Tuesday, March 22, 2016



Time to end open slather for spies

What checks and balances are there on spy agencies demanding private information such as banking or library records from private bodies? According to Michael Cullen and Privacy Commissioner John Edwards, none whatsoever:

New Zealand's spy agencies have "open slather" access to Kiwis' personal information through government agencies as well as private companies including banks.

[...]

Privacy Commissioner John Edwards agreed with Sir Michael's assessment, saying no one was keeping track of personal data collection and the rules should be tightened.

Intelligence agencies were free to access individuals' personal information without a warrant, and without having to report it, he said, thanks to a specific exemption for GCSB and the SIS under the Privacy Act.

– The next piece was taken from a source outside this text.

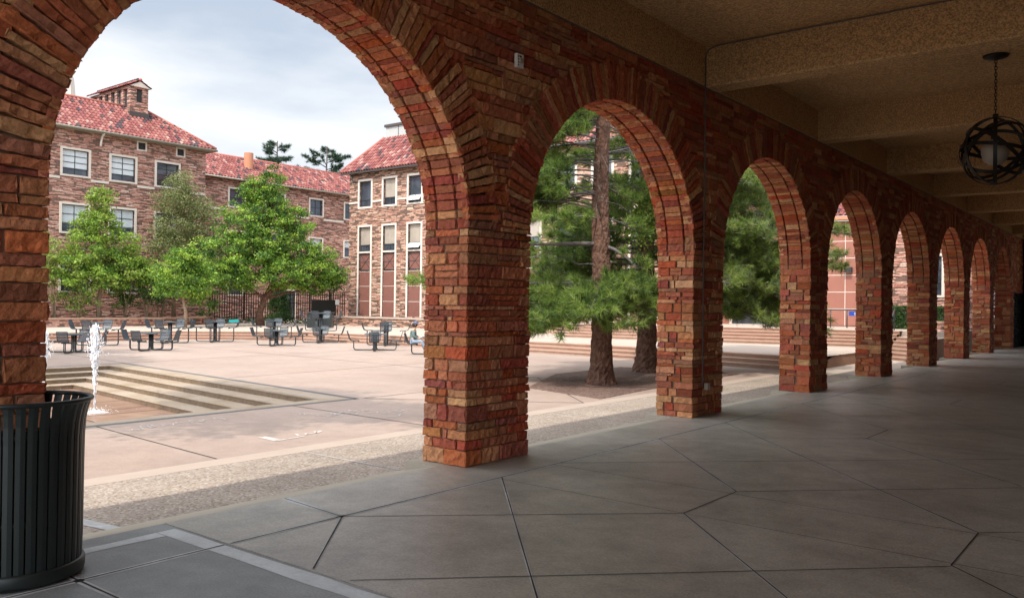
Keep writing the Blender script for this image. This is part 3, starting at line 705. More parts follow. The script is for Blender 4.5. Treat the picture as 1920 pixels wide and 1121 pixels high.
for (a, b) in ((12, 21.78), (23.84, 25.33), (27.39, 28.63), (30.69, 31.98), (34.04, 36.1)): m = MB(); wbox(m, 'x', LX, 1, a, b, 10.08, 10.24, -.02, .05); part('string_course', m, M['trim'], B1)
tb, ub = MB(), MB(); ez = 13.62
roof_plane(tb, ub, [(LX+.55, 11.5, ez), (LX+.55, 36.65, ez), (-55.2, 33.0, 16.4), (-55.2, 15, 16.4)])
roof_plane(tb, ub, [(LX+.55, 36.65, ez), (-66, 36.65, ez), (-63, 33.0, 16.4), (-55.2, 33.0, 16.4)])
tube(tb, [(-55.2, 15, 16.46), (-55.2, 33.0, 16.46)], .13, 6, (.45, .16, .12)); tube(tb, [(-55.2, 33.0, 16.46), (LX+.55, 36.65, ez+.08)], .12, 6, (.42, .14, .10))
poly(ub, [(-55.2, 15, 16.38), (-55.2, 33, 16.38), (-63, 33, 16.38), (-63, 15, 16.38)])
r1 = part('roof', tb, M['tile'], B1, True); part('underlay', ub, M['tilebase'], r1)
m = MB(); box(m, LX, LX+.5, 11.5, 36.6, 13.45, 13.55); tube(m, [(LX+.6, 11.5, 13.56), (LX+.6, 36.7, 13.56)], .085, 8); tube(m, [(LX+.6, 36.7, 13.56), (-66, 36.7, 13.56)], .085, 8); part('gutter', m, M['gutter'], B1)
m = MB(); tube(m, [(LX+.5, 28.05, 13.5), (LX+.2, 28.05, 13.3), (LX+.12, 28.0, 12.9), (LX+.2, 27.95, 12.6)], .08, 8); part('downspout', m, M['trim'], B1)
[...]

The exemption in question is section 57 which states that:
Nothing in principles 1 to 5 or principles 8 to 11 applies in relation to information collected, obtained, held, used, or disclosed by, or disclosed to, an intelligence organisation.
You might think that that is appropriate for information directly collected and held by spies (though exempting them from having to have a lawful purpose for collection, or from having to keep information secure and protect it from loss or unauthorised disclosure? Really?) - but there's certainly no need for it to apply to information disclosed to those agencies. Bluntly, if spy agencies want people's private information, then they should be required to get a warrant, and to track and report on how often they do it. Anything less is inviting them to abuse our privacy for no lawful purpose.